What you will do. Can you write out the whole listing exactly?
## begin Material
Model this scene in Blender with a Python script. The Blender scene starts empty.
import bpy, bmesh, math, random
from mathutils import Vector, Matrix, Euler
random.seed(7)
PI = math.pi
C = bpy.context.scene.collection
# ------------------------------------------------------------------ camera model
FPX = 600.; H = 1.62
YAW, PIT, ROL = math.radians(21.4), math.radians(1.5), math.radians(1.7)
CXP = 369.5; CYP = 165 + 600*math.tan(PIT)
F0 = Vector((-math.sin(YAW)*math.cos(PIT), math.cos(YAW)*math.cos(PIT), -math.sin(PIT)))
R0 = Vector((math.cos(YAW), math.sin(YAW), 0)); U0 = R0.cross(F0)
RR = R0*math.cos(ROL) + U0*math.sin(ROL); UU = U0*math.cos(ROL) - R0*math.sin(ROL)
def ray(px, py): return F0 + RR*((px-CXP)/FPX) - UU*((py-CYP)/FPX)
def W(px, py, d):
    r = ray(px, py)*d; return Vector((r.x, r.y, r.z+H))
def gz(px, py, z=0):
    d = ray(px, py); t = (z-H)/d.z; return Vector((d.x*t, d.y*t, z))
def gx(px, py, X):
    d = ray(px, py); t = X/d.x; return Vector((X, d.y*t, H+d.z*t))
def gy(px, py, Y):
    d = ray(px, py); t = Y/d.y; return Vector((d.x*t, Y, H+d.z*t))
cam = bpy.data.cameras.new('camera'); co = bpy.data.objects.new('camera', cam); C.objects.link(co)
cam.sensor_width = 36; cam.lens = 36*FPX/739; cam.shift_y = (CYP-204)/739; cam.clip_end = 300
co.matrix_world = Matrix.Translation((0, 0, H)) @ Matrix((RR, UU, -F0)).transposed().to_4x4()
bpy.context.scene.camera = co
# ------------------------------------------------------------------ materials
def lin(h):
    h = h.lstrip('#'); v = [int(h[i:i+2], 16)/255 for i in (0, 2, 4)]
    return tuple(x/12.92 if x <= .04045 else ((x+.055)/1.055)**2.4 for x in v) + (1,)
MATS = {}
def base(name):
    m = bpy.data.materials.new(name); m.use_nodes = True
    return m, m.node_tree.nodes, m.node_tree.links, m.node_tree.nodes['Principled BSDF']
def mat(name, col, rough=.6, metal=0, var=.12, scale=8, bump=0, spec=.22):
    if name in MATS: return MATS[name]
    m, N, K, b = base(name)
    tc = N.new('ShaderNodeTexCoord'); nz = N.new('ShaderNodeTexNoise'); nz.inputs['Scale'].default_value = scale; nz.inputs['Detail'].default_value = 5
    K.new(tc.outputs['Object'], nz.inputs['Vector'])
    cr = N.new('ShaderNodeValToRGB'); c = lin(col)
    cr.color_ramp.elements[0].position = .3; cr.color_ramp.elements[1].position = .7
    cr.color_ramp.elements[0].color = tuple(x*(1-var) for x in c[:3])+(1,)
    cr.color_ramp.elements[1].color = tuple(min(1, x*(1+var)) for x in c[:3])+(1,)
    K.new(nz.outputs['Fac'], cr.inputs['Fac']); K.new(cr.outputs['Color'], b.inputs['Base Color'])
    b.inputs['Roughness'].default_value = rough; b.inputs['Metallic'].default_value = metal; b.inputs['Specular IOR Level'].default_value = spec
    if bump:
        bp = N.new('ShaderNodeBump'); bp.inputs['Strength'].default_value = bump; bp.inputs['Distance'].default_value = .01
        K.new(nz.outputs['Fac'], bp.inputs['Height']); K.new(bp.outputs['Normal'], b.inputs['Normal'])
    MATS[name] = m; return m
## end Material
Result below.
Model this scene in Blender with a Python script. The Blender scene starts empty.
import bpy, bmesh, math, random
from mathutils import Vector, Matrix, Euler
random.seed(7)
PI = math.pi
C = bpy.context.scene.collection
# ------------------------------------------------------------------ camera model
FPX = 600.; H = 1.62
YAW, PIT, ROL = math.radians(21.4), math.radians(1.5), math.radians(1.7)
CXP = 369.5; CYP = 165 + 600*math.tan(PIT)
F0 = Vector((-math.sin(YAW)*math.cos(PIT), math.cos(YAW)*math.cos(PIT), -math.sin(PIT)))
R0 = Vector((math.cos(YAW), math.sin(YAW), 0)); U0 = R0.cross(F0)
RR = R0*math.cos(ROL) + U0*math.sin(ROL); UU = U0*math.cos(ROL) - R0*math.sin(ROL)
def ray(px, py): return F0 + RR*((px-CXP)/FPX) - UU*((py-CYP)/FPX)
def W(px, py, d):
    r = ray(px, py)*d; return Vector((r.x, r.y, r.z+H))
def gz(px, py, z=0):
    d = ray(px, py); t = (z-H)/d.z; return Vector((d.x*t, d.y*t, z))
def gx(px, py, X):
    d = ray(px, py); t = X/d.x; return Vector((X, d.y*t, H+d.z*t))
def gy(px, py, Y):
    d = ray(px, py); t = Y/d.y; return Vector((d.x*t, Y, H+d.z*t))
cam = bpy.data.cameras.new('camera'); co = bpy.data.objects.new('camera', cam); C.objects.link(co)
cam.sensor_width = 36; cam.lens = 36*FPX/739; cam.shift_y = (CYP-204)/739; cam.clip_end = 300
co.matrix_world = Matrix.Translation((0, 0, H)) @ Matrix((RR, UU, -F0)).transposed().to_4x4()
bpy.context.scene.camera = co
# ------------------------------------------------------------------ materials
def lin(h):
    h = h.lstrip('#'); v = [int(h[i:i+2], 16)/255 for i in (0, 2, 4)]
    return tuple(x/12.92 if x <= .04045 else ((x+.055)/1.055)**2.4 for x in v) + (1,)
MATS = {}
def base(name):
    m = bpy.data.materials.new(name); m.use_nodes = True
    return m, m.node_tree.nodes, m.node_tree.links, m.node_tree.nodes['Principled BSDF']
def mat(name, col, rough=.6, metal=0, var=.12, scale=8, bump=0, spec=.22):
    if name in MATS: return MATS[name]
    m, N, K, b = base(name)
    tc = N.new('ShaderNodeTexCoord'); nz = N.new('ShaderNodeTexNoise'); nz.inputs['Scale'].default_value = scale; nz.inputs['Detail'].default_value = 5
    K.new(tc.outputs['Object'], nz.inputs['Vector'])
    cr = N.new('ShaderNodeValToRGB'); c = lin(col)
    cr.color_ramp.elements[0].position = .3; cr.color_ramp.elements[1].position = .7
    cr.color_ramp.elements[0].color = tuple(x*(1-var) for x in c[:3])+(1,)
    cr.color_ramp.elements[1].color = tuple(min(1, x*(1+var)) for x in c[:3])+(1,)
    K.new(nz.outputs['Fac'], cr.inputs['Fac']); K.new(cr.outputs['Color'], b.inputs['Base Color'])
    b.inputs['Roughness'].default_value = rough; b.inputs['Metallic'].default_value = metal; b.inputs['Specular IOR Level'].default_value = spec
    if bump:
        bp = N.new('ShaderNodeBump'); bp.inputs['Strength'].default_value = bump; bp.inputs['Distance'].default_value = .01
        K.new(nz.outputs['Fac'], bp.inputs['Height']); K.new(bp.outputs['Normal'], b.inputs['Normal'])
    MATS[name] = m; return m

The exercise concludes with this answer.